York honours French sociologist Alain Touraine

Eminent French sociologist Alain Touraine is perhaps best known for his pioneering work on social movements and for popularizing the term "post-industrial society". An internationally recognized social theorist, Touraine’s work has changed the face of sociology.

For over four decades, Touraine has studied what he calls "the science of social action". Currently, he is a research director at the School for Advanced Studies in the Social Sciences in Paris, where he founded the Centre for the Study of Social Movements in 1970.

Right: Alain Touraine

Tomorrow, Touraine will receive an honorary doctor of laws degree from York at a ceremony on the Glendon campus. Touraine is the honorary president and keynote speaker at an international colloquium titled "Canada and the Americas: Multidisciplinary Perspectives on Transculturality", on today and tomorrow at Glendon (see YFile April 21).

"In awarding this honorary doctorate, we are recognizing the importance of Alain Touraine’s work as a sociologist, not only in France, but in Europe, Latin American and Canada," said York President & Vice-Chancellor Mamdouh Shoukri. "We are fortunate to count Professor Touraine as a long-time friend of York and Glendon College."

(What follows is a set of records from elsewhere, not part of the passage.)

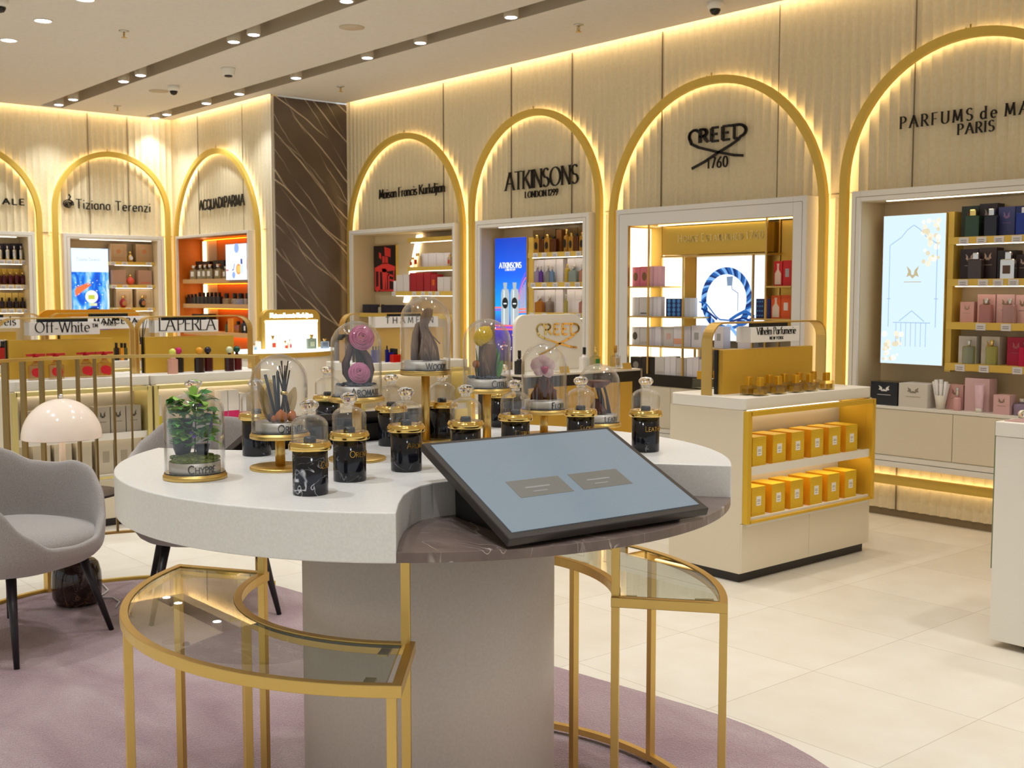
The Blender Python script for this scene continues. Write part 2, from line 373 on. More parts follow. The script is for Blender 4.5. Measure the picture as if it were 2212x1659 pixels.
# ------------------------------------------------------------------ wall frames: a along the wall, d into it (0 = cabinet fronts, .15 = wall face), z up
class Fr:
    def __init__(s, kind, base): s.k = kind; s.b = base; s.rz = 0 if kind == 'y' else PI / 2
    def P(s, a, d, z): return Vector((a, s.b + d, z)) if s.k == 'y' else Vector((s.b - d, a, z))
    def px(s, u, v, d):
        if s.k == 'y': p = ony(u, v, s.b + d); return p.x, p.z
        p = onx(u, v, s.b - d); return p.y, p.z
    def box(s, mb, a0, a1, d0, d1, z0, z1, mi=0):
        p, q = s.P(a0, d0, z0), s.P(a1, d1, z1); mb.box(p.x, q.x, p.y, q.y, z0, z1, mi)
    def r(s): return Vector((1, 0, 0)) if s.k == 'y' else Vector((0, 1, 0))
    def text(s, a, d, z, size): return plane(s.P(a, d, z), s.r(), (0, 0, 1), size)
FR = Fr('y', 6.80); FA = Fr('y', 5.88); FL = Fr('x', -13.17)
WALLBAYS = {'right': (FR, -10.93, 2.2, [(-10.696, -8.815), (-8.501, -6.97), (-6.648, -4.797), (-4.44, -2.89)], [(-10.843, -8.762), (-8.686, -6.899), (-6.801, -4.684), (-4.582, -2.755)]),
            'back': (FA, -13.32, -10.95, [(-13.073, -11.247)], [(-13.262, -11.146)]),
            'left': (FL, -4.0, 6.03, [(2.9, 4.284), (4.598, 5.781)], [(2.79, 4.393), (4.508, 5.90)])}
def flute(fr, mb, a0, a1, z0, z1, d0, pitch=.074, amp=.015):
    n = max(1, round((a1 - a0) / pitch)); cols = []
    for i in range(n * 5 + 1):
        a = a0 + (a1 - a0) * i / (n * 5); d = d0 - amp * (1 - abs(math.sin(PI * i / 5)) ** .8)
        cols.append((a, d))
    vs = []
    for a, d in cols: vs += [fr.P(a, d, z0), fr.P(a, d, z1)]
    mb.add(vs, [(2 * i, 2 * i + 2, 2 * i + 3, 2 * i + 1) for i in range(len(cols) - 1)], 0)
    fr.box(mb, a0, a1, d0 + .012, d0 + .06, z0, z1)
SEAM = mat('#8a775a', .8, name='panel seam')
for nm, (fr, A0, A1, cabs, arcs) in WALLBAYS.items():
    mb = MB(); flute(fr, mb, A0, A1, 2.17, ZC + .15, .15); flute(fr, mb, A0, A1, .05, .40, .15)
    edges = [A0] + [x for c in cabs for x in c] + [A1]
    for i in range(0, len(edges), 2):
        if edges[i + 1] - edges[i] > .02: flute(fr, mb, edges[i], edges[i + 1], .40, 2.17, .15, .07)
    fr.box(mb, A0, A1, .155, .2, 0, .05, 1)
    for (c0, c1), (b0, b1) in zip(cabs, arcs):        # panel joints
        for a in (c0 + .36, c1 - .36): fr.box(mb, a - .0018, a + .0018, .138, .15, 2.19, ZC, 1)
        fr.box(mb, b0 - .06, c0, .1385, .15, 2.195, 2.2, 1); fr.box(mb, c1, b1 + .06, .1385, .15, 2.195, 2.2, 1)
        fr.box(mb, c0 + .3, c0 + .304, .138, .15, .05, .4, 1)
    struct(mb.build('wall_' + nm, [WALLM, SEAM]))
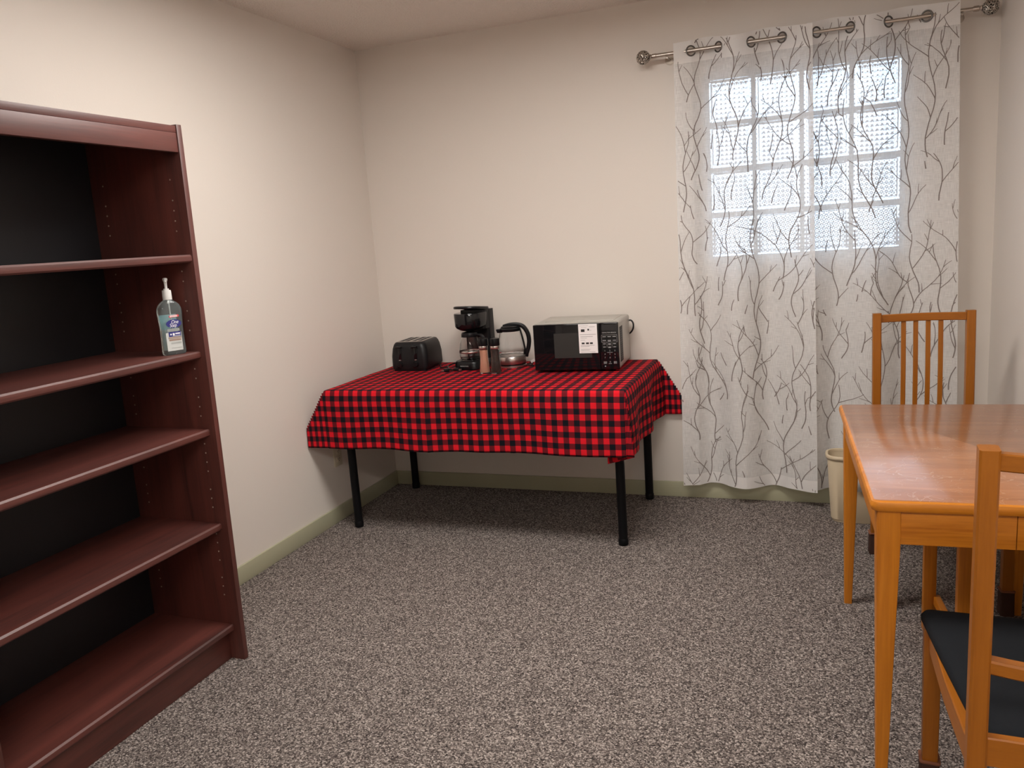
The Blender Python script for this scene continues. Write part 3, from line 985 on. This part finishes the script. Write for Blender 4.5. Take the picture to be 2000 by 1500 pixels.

It was during the 1950s that Touraine began studying social movements in France, Latin America and later Poland, including the student uprisings across Europe in May 1968 through to the rise of Poland’s Solidarity movement in 1980. From 1952 to1953, he was Rockefeller Fellow at Harvard, Columbia and Chicago universities. He founded the Research Centre for the Sociology of Labour at the University of Chile in 1956 and the Industrial Sociology Workshop of Paris in 1958.

He was also a researcher at the National Centre for Scientific Research until 1958 when he became acting director of studies at the School for Advanced Studies in the Social Sciences for two years. In 1981, Touraine founded the Centre for Sociological Analysis and Intervention.

Touraine has been interested in the sociology of labour and workers, social movements and social issues that arise as a result of development. He continues to be a keen analyst and political commentator on social movements in France, the United States as well as Latin America.

Considered by many as a maverick, Touraine has been called a bridge builder between empirical work and social theory, between university students and university authorities, and between commitment to political cause and fierce independence of mind and spirit. He has experienced the plight of the worker first hand – having left school to work in the mines for a period of time – as well as the life of an academic. He also spent time in Hungary with the intent to view the transition to socialism first hand.

Touraine has written over 30 books, a number of which have been translated into English, including A new paradigm for understanding today’s world (Polity Press, 2007), Beyond Neoliberalism (Polity Press, 2001), Can We Live Together?: Equality and Difference (Stanford University Press, 2000), Critique of Modernity (Blackwell, 1996) and Workers Movement (Cambridge University Press, 1987).

His latest book, Penser Autrement (Fayard, 2007) or Thinking in a Different Way, not yet published in English, is particularly relevant today. It discusses the need for transformation in the light of changes that have affected private and public life as well as the collapse of social structures brought about by globalization.

Touraine is an officer of the Légion d’Honneur and of the Ordre National du Mérite.